While jumping up on cue to cheer during the speech and delivering rave reviews afterward in the Capitol's Statuary Hall, conservative members of Congress were deeply disappointed by George W. Bush Tuesday night. It was not merely that the president abandoned past domestic goals. He appeared to be moving toward bigger government.

The consensus on the Right was that President Bush's fifth State of the Union Address was his worst.

(snip)

With polls showing the president's approval rating persistently anemic (as low as 39 percent), the speech aimed at a kinder, gentler Bush. But beyond atmospherics, the policy initiatives staked out new directions in the sixth year of his presidency that raised questions. Is this the real George W. Bush? Is he really his true father's son and not Ronald Reagan's?

(snip)

The president proposed that the government preside over a wide array of non-petroleum energy options. That has all the characteristics of an ''industrial policy,'' with the federal government picking winners and losers. While violating the Republican Party's free market philosophy, this is a course with a lengthy pedigree of failure all over the world.

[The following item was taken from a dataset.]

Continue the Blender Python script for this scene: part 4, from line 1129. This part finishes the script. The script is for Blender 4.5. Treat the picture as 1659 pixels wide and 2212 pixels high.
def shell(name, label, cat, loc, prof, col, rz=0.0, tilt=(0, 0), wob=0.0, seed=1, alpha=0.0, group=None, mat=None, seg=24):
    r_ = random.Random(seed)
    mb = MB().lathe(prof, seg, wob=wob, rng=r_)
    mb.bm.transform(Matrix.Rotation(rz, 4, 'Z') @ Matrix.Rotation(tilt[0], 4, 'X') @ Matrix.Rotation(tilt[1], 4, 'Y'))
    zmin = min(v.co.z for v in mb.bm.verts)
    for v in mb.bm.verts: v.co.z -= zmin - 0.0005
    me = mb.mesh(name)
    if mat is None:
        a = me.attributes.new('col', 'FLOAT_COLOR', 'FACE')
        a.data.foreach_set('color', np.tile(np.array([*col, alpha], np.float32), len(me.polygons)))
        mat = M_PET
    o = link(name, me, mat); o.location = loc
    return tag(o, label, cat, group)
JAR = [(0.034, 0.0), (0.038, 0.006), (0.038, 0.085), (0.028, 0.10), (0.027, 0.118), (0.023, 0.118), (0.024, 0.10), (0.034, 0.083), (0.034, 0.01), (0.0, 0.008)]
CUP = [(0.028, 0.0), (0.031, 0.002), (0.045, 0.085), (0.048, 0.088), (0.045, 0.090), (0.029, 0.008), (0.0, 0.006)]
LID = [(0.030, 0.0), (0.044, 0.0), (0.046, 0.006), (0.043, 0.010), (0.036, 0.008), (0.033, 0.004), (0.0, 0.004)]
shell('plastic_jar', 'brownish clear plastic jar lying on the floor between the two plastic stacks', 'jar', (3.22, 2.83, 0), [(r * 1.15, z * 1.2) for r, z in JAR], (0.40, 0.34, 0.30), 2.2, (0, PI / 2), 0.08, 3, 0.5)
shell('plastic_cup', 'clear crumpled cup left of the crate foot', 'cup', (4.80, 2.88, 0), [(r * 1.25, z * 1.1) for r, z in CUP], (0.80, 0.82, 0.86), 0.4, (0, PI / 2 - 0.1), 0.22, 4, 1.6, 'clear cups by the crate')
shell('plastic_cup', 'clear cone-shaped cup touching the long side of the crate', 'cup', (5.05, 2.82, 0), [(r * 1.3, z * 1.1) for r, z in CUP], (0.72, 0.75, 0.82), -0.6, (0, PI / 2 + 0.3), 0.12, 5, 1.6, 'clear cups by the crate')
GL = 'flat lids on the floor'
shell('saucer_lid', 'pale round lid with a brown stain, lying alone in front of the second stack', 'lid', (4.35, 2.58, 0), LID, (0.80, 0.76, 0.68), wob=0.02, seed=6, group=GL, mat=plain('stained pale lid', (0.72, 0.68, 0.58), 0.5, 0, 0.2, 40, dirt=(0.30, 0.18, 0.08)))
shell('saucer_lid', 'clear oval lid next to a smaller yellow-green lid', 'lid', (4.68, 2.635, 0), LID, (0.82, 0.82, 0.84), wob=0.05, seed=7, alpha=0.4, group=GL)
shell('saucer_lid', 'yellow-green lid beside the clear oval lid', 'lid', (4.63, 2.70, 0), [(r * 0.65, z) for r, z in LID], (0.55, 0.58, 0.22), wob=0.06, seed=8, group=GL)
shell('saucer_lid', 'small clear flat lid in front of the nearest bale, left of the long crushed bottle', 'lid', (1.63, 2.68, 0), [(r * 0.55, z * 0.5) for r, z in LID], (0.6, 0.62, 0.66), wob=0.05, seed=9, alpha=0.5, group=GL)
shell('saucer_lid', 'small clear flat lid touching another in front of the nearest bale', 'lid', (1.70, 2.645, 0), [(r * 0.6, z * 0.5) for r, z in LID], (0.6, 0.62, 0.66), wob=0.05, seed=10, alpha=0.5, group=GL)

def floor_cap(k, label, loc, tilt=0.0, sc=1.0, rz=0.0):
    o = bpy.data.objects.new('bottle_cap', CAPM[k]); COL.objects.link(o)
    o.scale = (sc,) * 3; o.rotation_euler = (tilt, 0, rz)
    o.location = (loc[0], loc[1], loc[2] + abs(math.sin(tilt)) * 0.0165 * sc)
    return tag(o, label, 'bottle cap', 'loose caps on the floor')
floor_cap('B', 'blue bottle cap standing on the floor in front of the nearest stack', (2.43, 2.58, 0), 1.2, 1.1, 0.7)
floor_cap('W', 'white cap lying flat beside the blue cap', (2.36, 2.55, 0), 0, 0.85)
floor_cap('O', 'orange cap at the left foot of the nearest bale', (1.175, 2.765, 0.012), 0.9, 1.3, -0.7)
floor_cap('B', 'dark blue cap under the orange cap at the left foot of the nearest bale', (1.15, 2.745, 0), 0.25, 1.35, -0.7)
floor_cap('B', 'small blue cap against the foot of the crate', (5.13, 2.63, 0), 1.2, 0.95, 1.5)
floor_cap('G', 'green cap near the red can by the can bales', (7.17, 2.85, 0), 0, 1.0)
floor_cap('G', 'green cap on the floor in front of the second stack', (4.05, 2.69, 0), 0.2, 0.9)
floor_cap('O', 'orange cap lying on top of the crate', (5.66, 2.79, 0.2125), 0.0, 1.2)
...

The same State of the Union address that neglected the Republican goal of reforming the tax system called for an American Competitiveness Initiative that also promises an extension of growing, intrusive government. That would expand still more the federal role in education. Instead of shrinking the federal government, Bush wants to grow it.

From the left, PZ Myers explains what the president meant by "human/animal hybrids" while Michael Berube defends the rights of mermaids.

Meanwhile, DCMedia Girl reminds us that Bush's SOTU's are more memorable than Clinton's.